Holzmann's work focuses on charms from medieval Germany, a corpus that is directly comparable with that of charms from medieval England in two respects. First, while in both countries there are a number of very early (tenth-century and eleventh-century) charms, the majority of surviving charms date from the fourteenth and fifteenth centuries. Second, in both countries, important material survives in both Latin and the vernacular.

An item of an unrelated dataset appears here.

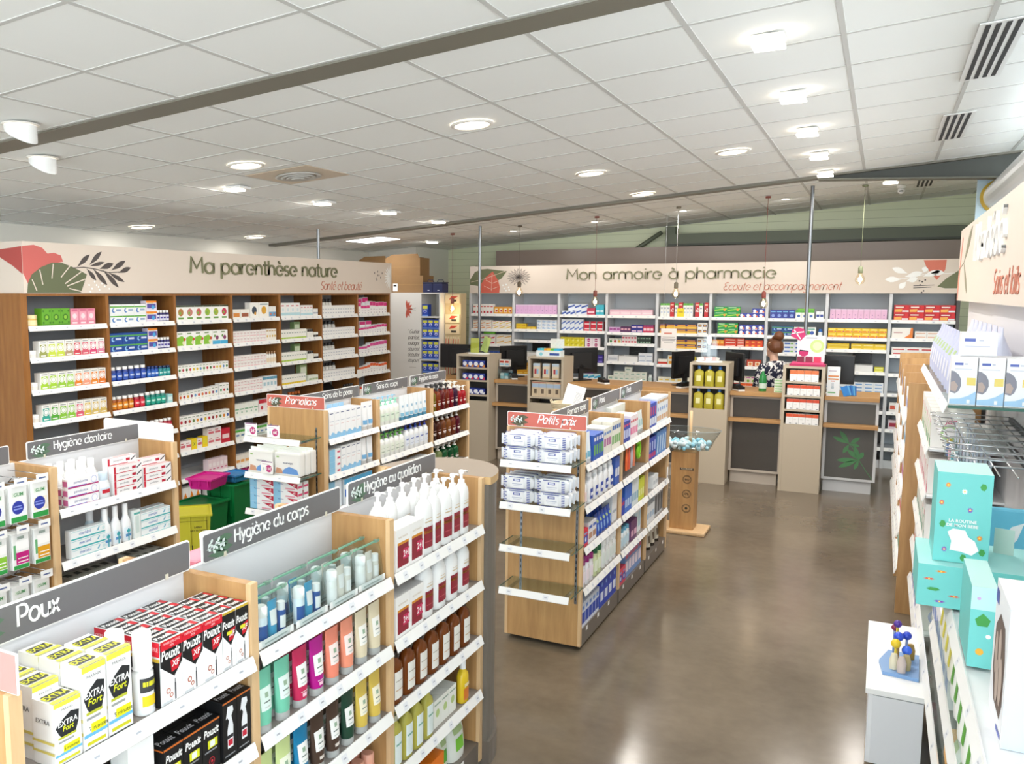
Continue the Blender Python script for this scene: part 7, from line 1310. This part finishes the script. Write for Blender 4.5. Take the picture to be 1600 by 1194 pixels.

After some preliminary remarks about charms and charming in the first two chapters, Holzmann turns in the third chapter to a brief discussion of the different criteria--contents, goal, and form--by which charms may be classified, before plumping here for a classification based on formal characteristics (i.e. their internal logic) as being the one that is the most revealing of the various facets of her corpus.

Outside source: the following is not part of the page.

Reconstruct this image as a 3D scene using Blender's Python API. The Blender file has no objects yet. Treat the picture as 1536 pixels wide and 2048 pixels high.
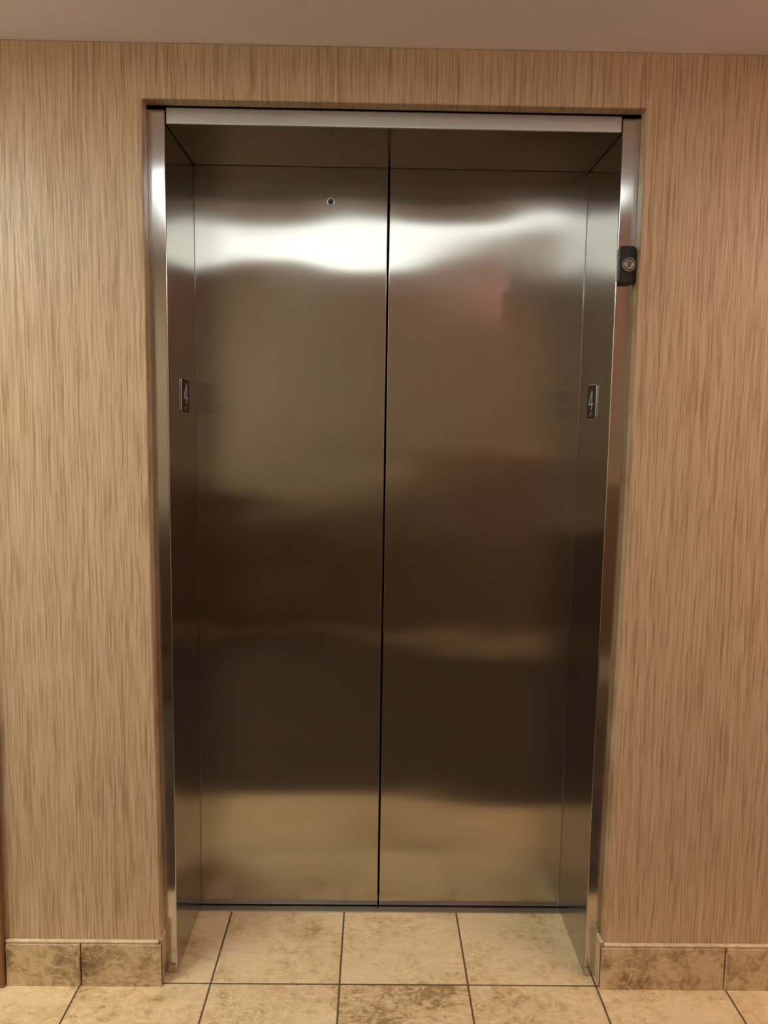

The meat of the book comes in Chapter Four (pp. 56-132), where Holzmann sets forth her classification. Following the greatest of twentieth-century charms-scholars, Ferdinand Ohrt, she makes a basic four-fold division among charms involving commands, narratives, comparisons, and requests. All but one of these divisions are easily broken down into simple subdivisions. Take, for example, commands (.1 in her system). They are divided into pure commands (.1.1), personal commands (.1.2), commands in the name of a divine authority (.1.3), and mixed forms (.1.4). And, where necessary, straightforward subcategories are used; for example, charms invoking divine authority may call on God (.1.3.1), Christ (.1.3.2), Angels, Prophets, Apostles (.1.3.3), etc. The exception to this otherwise straightforward system are the narrative charms. Whereas the other charms fit nicely into structural pigeonholes, narrative charms call for a less logical system, something indeed of the nature of the Aarne-Thompson typology of traditional narratives. This is what the author is clearly reaching out for in this section, but does not fully lay hold of. But it would be unfair to criticise her for this--what is needed is nothing less than a prolonged joint effort by European charms scholars to construct a useful, comprehensive "Aarne-Thompson" for common European narrative charms.

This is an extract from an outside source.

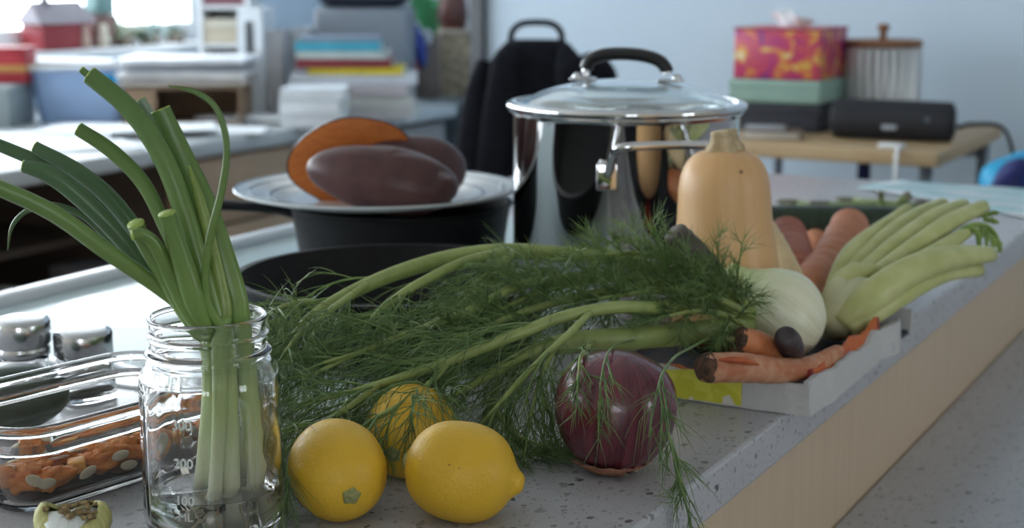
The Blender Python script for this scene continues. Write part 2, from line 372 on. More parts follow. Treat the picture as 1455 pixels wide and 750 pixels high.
# ------------------------------------------------------------------ mason jar with water
JB = hz(306, 752, T); JB.z = T + 0.0005
jar = thing('mason_jar', 'clear glass mason jar holding the green onions, measuring marks on its front', 'jar', JB)
FAZ = math.atan2(-FWD.y, -FWD.x)           # the azimuth that faces the lens
def jar_relief(w, r, z):
    a = (w - FAZ + PI) % (2 * PI) - PI; d = 0.0
    if 0.016 < z < 0.088 and r > 0.038:
        e = min((z - 0.016) / 0.01, (0.088 - z) / 0.01, 1)
        for c in (-0.95, 0.75, 2.4, -2.4): d += 0.0010 * math.exp(-((a - c) / 0.035) ** 2) * e
        for c in (-1.25, 1.15, 2.0, -2.0):
            s = 0.00028 * math.sin(z * 300 + 3 * c) * math.exp(-((a - c) / 0.13) ** 2) * e; d += s
        d -= 0.0006 * (0.5 + 0.5 * math.cos(4 * a)) * e
    return r + d, z
out_p = [(0, 0.003), (0.020, 0.003), (0.027, 0.0005), (0.0335, 0.0), (0.0375, 0.002), (0.0402, 0.007), (0.0412, 0.014)]
out_p += [(0.0413, 0.014 + 0.074 * i / 40) for i in range(1, 41)]
out_p += cr([(0.0413, 0.088), (0.0408, 0.094), (0.0390, 0.100), (0.0362, 0.1045), (0.0340, 0.107)], 12)[1:]
out_p += cr([(0.0340, 0.107), (0.0362, 0.1080), (0.0368, 0.1095), (0.0362, 0.1108), (0.0338, 0.1122), (0.0335, 0.116), (0.0338, 0.1185), (0.0350, 0.1198), (0.0352, 0.1208), (0.0340, 0.1218), (0.0336, 0.125), (0.0338, 0.1285), (0.0345, 0.1295), (0.0344, 0.1310), (0.0332, 0.1318), (0.0320, 0.1312), (0.0314, 0.129)], 60)[1:]
out_p += cr([(0.0314, 0.129), (0.0310, 0.115), (0.0316, 0.106), (0.0345, 0.1025), (0.0372, 0.097), (0.0385, 0.090), (0.0386, 0.06), (0.0386, 0.016), (0.0370, 0.009), (0.032, 0.0058), (0.02, 0.0065), (0.0, 0.007)], 50)[1:]
MB().lathe([(max(r, 0), z) for r, z in out_p[:-1]] + [(0, 0.007)], 144, Matrix.Translation(JB), jar_relief).build('glass_body', M_glass, jar)
def ring_text(body, size, az, z, name, parent, m, base, r, depth=0.0008):
    cu = bpy.data.curves.new(name, 'FONT'); cu.body = body; cu.size = size; cu.extrude = depth; cu.align_x = 'CENTER'
    tmp = bpy.data.objects.new(name, cu); COL.objects.link(tmp)
    me = bpy.data.meshes.new_from_object(tmp.evaluated_get(bpy.context.evaluated_depsgraph_get()))
    bpy.data.objects.remove(tmp)
    mb = MB(); V = []
    for v in me.vertices:
        a = az + v.co.x / r; rr = r + v.co.z; V.append(base + Vector((rr * math.cos(a), rr * math.sin(a), z + v.co.y)))
    mb.add(V, [tuple(p.vertices) for p in me.polygons]); o = mb.build(name, m, parent, smooth=False); bpy.data.meshes.remove(me); return o
mark = MB(); M_emb = mat('embossed_glass', (0.85, 0.88, 0.88), rough=0.2, transmission=0.35, ior=1.47)
for body, z, s in (('300', 0.0735, 0.0078), ('200', 0.0510, 0.0078), ('100', 0.0290, 0.0078), ('ML', 0.0195, 0.0070)):
    ring_text(body, s, FAZ - 0.21, z, 'measure_mark', jar, M_emb, JB, 0.0411)
wat = [(0, 0.0074), (0.02, 0.0069), (0.032, 0.0063), (0.0368, 0.0095), (0.0384, 0.016), (0.0384, 0.0287), (0.0378, 0.0280), (0, 0.0280)]
tag(MB().lathe(wat, 96, Matrix.Translation(JB)).build('water', M_water), 'shallow water standing in the bottom of the mason jar', 'water')

# ------------------------------------------------------------------ green onions
Z0 = T + 0.009
M_scal = zblend('green_onion', [(0.0, (0.72, 0.72, 0.56)), (0.03, (0.66, 0.70, 0.46)), (0.07, (0.42, 0.53, 0.20)), (0.11, (0.20, 0.32, 0.08)), (0.15, (0.135, 0.225, 0.052)), (0.24, (0.10, 0.185, 0.05))], rough=0.34, streak=0.09, sss=0.12)
M_scald = zblend('green_onion_dark', [(0.0, (0.72, 0.72, 0.56)), (0.03, (0.62, 0.66, 0.42)), (0.07, (0.36, 0.48, 0.17)), (0.10, (0.13, 0.24, 0.07)), (0.14, (0.065, 0.135, 0.05)), (0.24, (0.06, 0.125, 0.055))], rough=0.32, streak=0.09, sss=0.08)
M_cut = mat('onion_leaf_inside', (0.30, 0.43, 0.07), (0.38, 0.50, 0.11), 300, rough=0.4, sss=0.2)
M_root = mat('onion_roots', (0.60, 0.52, 0.38), (0.45, 0.36, 0.22), 200, rough=0.8)
def leaf(parent, pts, rad_px, m, cut=True, flat=0.75, seg=14, n=26, tip=False):
    """pts: (px, py, metres ahead); rad in px at that distance, from the neck to the tip."""
    P = [hd(x, y, d) for x, y, d in pts]; rr = [r * d / FPX for r, (x, y, d) in zip(rad_px, pts)]
    S = cr([tuple(p) + (r,) for p, r in zip(P, rr)], n); Q = [Vector(s[:3]) for s in S]; q = [max(s[3], 0.0004) for s in S]
    mb = MB()
    def sec(w): k = 1 + 0.035 * math.cos(7 * w); return math.cos(w) * k, math.sin(w) * k
    mb.tube(Q, q, seg, (True, not cut), FWD, flat, sec)
    o = mb.build('leaf', m, parent)
    if cut:
        e = Q[-1]; t = (Q[-1] - Q[-3]).normalized(); r = q[-1]
        c = MB(); c.tube([e - t * 0.0003, e + t * 0.0004, e + t * 0.0002, e - t * 0.004, e - t * 0.007], [r, r * 0.99, r * 0.80, r * 0.76, r * 0.72], seg, (False, True), FWD, flat)
        c.build('cut_end', M_cut, o)
    return o
def scallion(label, stem, srad, leaves, m=M_scal):
    b = hd(*stem[0]); base = Vector((b.x, b.y, Z0))
    th = thing('green_onion', label, 'green onion', base, 0, 'green onions in the jar')
    P = [hd(*p) for p in stem]; P[0] = base + Vector((0, 0, 0.001))
    MB().tube(P, [r * p[2] / FPX for r, p in zip(srad, stem)], 16, smooth=26).build('stem', m, th)
    rt = MB()
    for k in range(16):
        a = random.uniform(0, 2 * PI); l = random.uniform(0.005, 0.011); d = Vector((math.cos(a), math.sin(a), 0))
        p0 = base + d * 0.003 + Vector((0, 0, 0.002)); 
        rt.tube([p0, p0 + d * l * 0.5 + Vector((0, 0, 0.001)), p0 + d * l + Vector((0, 0, random.uniform(-0.001, 0.003)))], [0.0005, 0.0004, 0.0002], 5)
    rt.build('roots', M_root, th)
    for lv in leaves: leaf(th, lv[0], lv[1], lv[2] if len(lv) > 2 else m, **(lv[3] if len(lv) > 3 else {}))
    return th
scallion('green onion at the left of the jar, with the longest leaf reaching far left',
    [(283, 748, .895), (288, 690, .89), (297, 610, .883), (303, 540, .878), (300, 490, .875), (288, 455, .872)], [17, 14.5, 14.5, 16, 17, 17],
    [([(283, 480, .872), (262, 440, .868), (225, 408, .862), (150, 355, .855), (75, 302, .85), (-20, 258, .845)], [9, 10, 11, 13, 13, 12]),
     ([(290, 480, .868), (262, 440, .862), (228, 385, .858), (205, 345, .855), (193, 318, .85)], [12, 13, 11, 11, 13], M_scal, dict(flat=0.95)),
     ([(298, 480, .866), (270, 440, .860), (245, 395, .856), (222, 350, .850), (203, 333, .845), (188, 334, .842)], [14, 16, 14, 11, 9, 8], M_scal, dict(flat=0.95)),
     ([(296, 470, .862), (278, 430, .855), (262, 380, .852), (246, 330, .848), (237, 303, .845)], [11, 17, 16, 13, 13], M_scal, dict(flat=0.9))])
scallion('green onion with the tall leaf cut at the top and a thin curling leaf',
    [(326, 748, .88), (327, 690, .876), (325, 610, .87), (322, 540, .868), (318, 490, .868), (312, 450, .866)], [17, 15, 14.5, 15, 16, 16],
    [([(312, 478, .866), (300, 430, .868), (283, 372, .870), (262, 300, .875), (230, 220, .88), (185, 155, .885), (128, 107, .89)], [14, 15, 14, 15, 15, 14, 13]),
     ([(322, 470, .862), (298, 440, .856), (292, 400, .853), (297, 345, .85), (316, 265, .85), (322, 205, .85), (308, 155, .85), (278, 131, .85), (239, 122, .85)], [8, 7, 6, 6, 5.5, 5, 4.5, 4, 1], M_scal, dict(cut=False, n=44, seg=10)),
     ([(310, 465, .864), (268, 400, .876), (238, 330, .885), (205, 262, .892), (160, 215, .897), (112, 183, .90)], [9, 9, 10, 11, 11, 10]),
     ([(300, 420, .88), (255, 300, .888), (205, 190, .895), (150, 128, .898), (116, 99, .90)], [5, 5, 6, 6, 5])])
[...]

Chapter Five presents the 325 charms of her corpus, and, as might be expected, this takes up more than one-half of the book (pp. 133-299). While it is extremely useful to be able to find all of these texts in a single work, it is not the texts themselves that offer anything significantly new to the charms scholar--all of them have been published before. What is more interesting is that she has arranged the charms according to the system she presents in the preceding chapter--commands, narrative charms, comparison charms, prayer-charms (and their corresponding subdivisions)--which facilitates the drawing of formal parallels between superficially diverse charms.

As opposed to an electronic collection that can be sorted and re-sorted at will, any printed collection of charms will have to remain fixed, ordered by a single principle, contents, or goal, or form. This is at once an advantage and a disadvantage, in that any arrangement is bound to emphasise some points of connection, while obscuring others. Hence, therefore, the importance of the three full indices (of keywords, charm titles, and charm incipits) that conclude the work. These indices allow for the reconnection of what Holzmann's chosen arrangement separates. For example, a researcher interested in Job in the charms can be guided by the relevant index not just to the obvious section, that group of narrative charms Holzmann terms the "Hiob-Segen" (.2.3.7 in her system), but also to occurrence of Job in commands involving saints (.1.3.4).

All in all, this fine work is another sign of the rebirth of charm studies and will serve as a stimulus to future work in the field.